[Scene modeling code data]
◆ ◆ ◆ ◆ ◆

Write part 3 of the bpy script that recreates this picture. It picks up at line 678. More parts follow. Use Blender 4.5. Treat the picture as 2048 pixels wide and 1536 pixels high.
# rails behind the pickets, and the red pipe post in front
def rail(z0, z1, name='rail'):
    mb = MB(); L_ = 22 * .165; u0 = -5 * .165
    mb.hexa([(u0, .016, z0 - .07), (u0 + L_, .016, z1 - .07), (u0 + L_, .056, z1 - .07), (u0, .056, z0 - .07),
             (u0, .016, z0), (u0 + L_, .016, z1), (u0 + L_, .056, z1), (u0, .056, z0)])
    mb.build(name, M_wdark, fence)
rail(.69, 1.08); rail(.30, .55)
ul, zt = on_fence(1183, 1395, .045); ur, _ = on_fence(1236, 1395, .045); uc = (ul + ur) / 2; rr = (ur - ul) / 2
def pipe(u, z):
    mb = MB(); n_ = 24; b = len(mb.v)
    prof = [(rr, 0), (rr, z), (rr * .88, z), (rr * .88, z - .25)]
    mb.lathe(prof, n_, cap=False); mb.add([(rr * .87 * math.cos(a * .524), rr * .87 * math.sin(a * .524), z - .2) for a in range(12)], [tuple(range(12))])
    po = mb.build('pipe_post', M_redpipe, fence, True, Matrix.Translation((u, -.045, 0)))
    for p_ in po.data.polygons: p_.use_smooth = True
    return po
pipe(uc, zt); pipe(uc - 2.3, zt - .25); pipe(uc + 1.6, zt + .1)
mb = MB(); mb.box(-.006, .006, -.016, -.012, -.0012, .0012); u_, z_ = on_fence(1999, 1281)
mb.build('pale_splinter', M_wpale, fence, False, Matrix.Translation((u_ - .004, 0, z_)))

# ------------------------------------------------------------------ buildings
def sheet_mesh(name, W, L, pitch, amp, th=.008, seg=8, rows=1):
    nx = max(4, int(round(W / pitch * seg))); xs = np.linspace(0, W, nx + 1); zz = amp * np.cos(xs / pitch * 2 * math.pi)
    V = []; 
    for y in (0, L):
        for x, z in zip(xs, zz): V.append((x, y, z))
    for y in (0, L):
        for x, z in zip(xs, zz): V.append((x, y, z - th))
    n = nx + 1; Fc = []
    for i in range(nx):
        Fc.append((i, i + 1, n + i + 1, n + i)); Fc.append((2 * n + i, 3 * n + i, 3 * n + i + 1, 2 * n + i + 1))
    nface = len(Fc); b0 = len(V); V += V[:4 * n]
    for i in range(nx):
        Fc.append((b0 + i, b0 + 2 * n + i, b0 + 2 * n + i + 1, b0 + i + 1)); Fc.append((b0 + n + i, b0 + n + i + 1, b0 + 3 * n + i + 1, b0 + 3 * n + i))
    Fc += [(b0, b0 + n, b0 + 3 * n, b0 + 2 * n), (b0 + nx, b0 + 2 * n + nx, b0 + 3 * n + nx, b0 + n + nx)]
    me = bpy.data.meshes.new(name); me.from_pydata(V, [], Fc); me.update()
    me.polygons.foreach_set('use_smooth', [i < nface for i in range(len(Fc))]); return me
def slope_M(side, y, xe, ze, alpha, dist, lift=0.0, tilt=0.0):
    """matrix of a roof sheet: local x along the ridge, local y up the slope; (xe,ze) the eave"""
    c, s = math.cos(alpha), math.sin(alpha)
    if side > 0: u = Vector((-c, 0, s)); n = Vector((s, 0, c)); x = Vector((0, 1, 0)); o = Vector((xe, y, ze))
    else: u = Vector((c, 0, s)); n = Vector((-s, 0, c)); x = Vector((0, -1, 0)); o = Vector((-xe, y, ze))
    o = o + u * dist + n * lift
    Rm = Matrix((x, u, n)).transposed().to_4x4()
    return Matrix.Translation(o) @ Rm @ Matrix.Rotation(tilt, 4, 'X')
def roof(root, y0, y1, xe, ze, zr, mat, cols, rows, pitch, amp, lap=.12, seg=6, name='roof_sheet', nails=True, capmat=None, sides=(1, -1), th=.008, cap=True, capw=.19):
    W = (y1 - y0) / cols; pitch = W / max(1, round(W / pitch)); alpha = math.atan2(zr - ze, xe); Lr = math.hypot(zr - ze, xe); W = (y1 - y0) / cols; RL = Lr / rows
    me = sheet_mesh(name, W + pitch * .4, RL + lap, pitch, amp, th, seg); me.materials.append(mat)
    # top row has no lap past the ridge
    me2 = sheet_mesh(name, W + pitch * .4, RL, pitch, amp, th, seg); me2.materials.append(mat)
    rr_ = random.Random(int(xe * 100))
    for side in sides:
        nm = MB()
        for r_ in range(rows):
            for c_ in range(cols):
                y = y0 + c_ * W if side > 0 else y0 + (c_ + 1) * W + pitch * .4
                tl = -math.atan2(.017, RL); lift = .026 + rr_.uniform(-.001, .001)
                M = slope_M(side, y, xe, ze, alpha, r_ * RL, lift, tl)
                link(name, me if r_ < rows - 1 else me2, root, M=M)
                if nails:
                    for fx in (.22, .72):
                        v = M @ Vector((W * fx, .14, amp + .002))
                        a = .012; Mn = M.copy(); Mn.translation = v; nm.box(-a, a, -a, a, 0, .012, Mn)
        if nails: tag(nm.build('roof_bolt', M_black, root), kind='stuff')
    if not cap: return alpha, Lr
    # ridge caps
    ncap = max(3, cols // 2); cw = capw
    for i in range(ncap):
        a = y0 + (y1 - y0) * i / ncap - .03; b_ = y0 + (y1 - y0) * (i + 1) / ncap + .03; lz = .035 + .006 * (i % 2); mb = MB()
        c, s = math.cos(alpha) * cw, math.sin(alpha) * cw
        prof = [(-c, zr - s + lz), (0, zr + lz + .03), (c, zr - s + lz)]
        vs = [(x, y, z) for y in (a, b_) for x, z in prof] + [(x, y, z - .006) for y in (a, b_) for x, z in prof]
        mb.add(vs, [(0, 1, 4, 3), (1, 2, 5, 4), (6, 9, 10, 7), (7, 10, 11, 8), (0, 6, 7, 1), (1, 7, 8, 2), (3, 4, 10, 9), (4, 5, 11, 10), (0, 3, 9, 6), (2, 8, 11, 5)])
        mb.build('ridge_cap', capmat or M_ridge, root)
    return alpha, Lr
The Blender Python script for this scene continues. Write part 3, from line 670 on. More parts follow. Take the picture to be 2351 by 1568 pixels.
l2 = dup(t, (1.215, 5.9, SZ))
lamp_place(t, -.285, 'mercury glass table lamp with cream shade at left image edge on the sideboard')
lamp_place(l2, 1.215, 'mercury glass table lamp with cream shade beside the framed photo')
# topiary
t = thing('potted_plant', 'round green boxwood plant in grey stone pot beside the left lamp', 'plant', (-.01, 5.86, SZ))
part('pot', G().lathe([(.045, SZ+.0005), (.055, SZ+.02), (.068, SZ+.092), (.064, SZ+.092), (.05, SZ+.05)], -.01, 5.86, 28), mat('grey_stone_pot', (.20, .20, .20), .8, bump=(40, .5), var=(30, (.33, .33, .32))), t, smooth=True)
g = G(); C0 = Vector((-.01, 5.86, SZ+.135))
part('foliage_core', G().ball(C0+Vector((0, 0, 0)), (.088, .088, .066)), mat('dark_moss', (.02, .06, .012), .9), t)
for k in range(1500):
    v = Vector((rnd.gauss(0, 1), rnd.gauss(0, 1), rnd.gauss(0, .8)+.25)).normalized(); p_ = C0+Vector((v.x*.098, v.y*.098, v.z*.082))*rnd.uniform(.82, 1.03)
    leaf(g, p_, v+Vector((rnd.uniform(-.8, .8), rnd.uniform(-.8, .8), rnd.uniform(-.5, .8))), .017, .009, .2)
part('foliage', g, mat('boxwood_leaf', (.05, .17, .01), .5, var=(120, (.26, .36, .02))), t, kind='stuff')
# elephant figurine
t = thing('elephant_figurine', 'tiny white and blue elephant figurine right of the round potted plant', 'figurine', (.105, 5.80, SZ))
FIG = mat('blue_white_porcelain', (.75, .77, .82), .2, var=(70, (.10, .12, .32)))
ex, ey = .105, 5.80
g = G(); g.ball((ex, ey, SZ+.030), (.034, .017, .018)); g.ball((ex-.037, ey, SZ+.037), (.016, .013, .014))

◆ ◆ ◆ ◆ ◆

**Aim**
Return exactly the leading lines of the listing, stopping after the line in which "- .004, 0, z_)))" occurs.

**Finished answer**
Write part 3 of the bpy script that recreates this picture. It picks up at line 678. More parts follow. Use Blender 4.5. Treat the picture as 2048 pixels wide and 1536 pixels high.
# rails behind the pickets, and the red pipe post in front
def rail(z0, z1, name='rail'):
    mb = MB(); L_ = 22 * .165; u0 = -5 * .165
    mb.hexa([(u0, .016, z0 - .07), (u0 + L_, .016, z1 - .07), (u0 + L_, .056, z1 - .07), (u0, .056, z0 - .07),
             (u0, .016, z0), (u0 + L_, .016, z1), (u0 + L_, .056, z1), (u0, .056, z0)])
    mb.build(name, M_wdark, fence)
rail(.69, 1.08); rail(.30, .55)
ul, zt = on_fence(1183, 1395, .045); ur, _ = on_fence(1236, 1395, .045); uc = (ul + ur) / 2; rr = (ur - ul) / 2
def pipe(u, z):
    mb = MB(); n_ = 24; b = len(mb.v)
    prof = [(rr, 0), (rr, z), (rr * .88, z), (rr * .88, z - .25)]
    mb.lathe(prof, n_, cap=False); mb.add([(rr * .87 * math.cos(a * .524), rr * .87 * math.sin(a * .524), z - .2) for a in range(12)], [tuple(range(12))])
    po = mb.build('pipe_post', M_redpipe, fence, True, Matrix.Translation((u, -.045, 0)))
    for p_ in po.data.polygons: p_.use_smooth = True
    return po
pipe(uc, zt); pipe(uc - 2.3, zt - .25); pipe(uc + 1.6, zt + .1)
mb = MB(); mb.box(-.006, .006, -.016, -.012, -.0012, .0012); u_, z_ = on_fence(1999, 1281)
mb.build('pale_splinter', M_wpale, fence, False, Matrix.Translation((u_ - .004, 0, z_)))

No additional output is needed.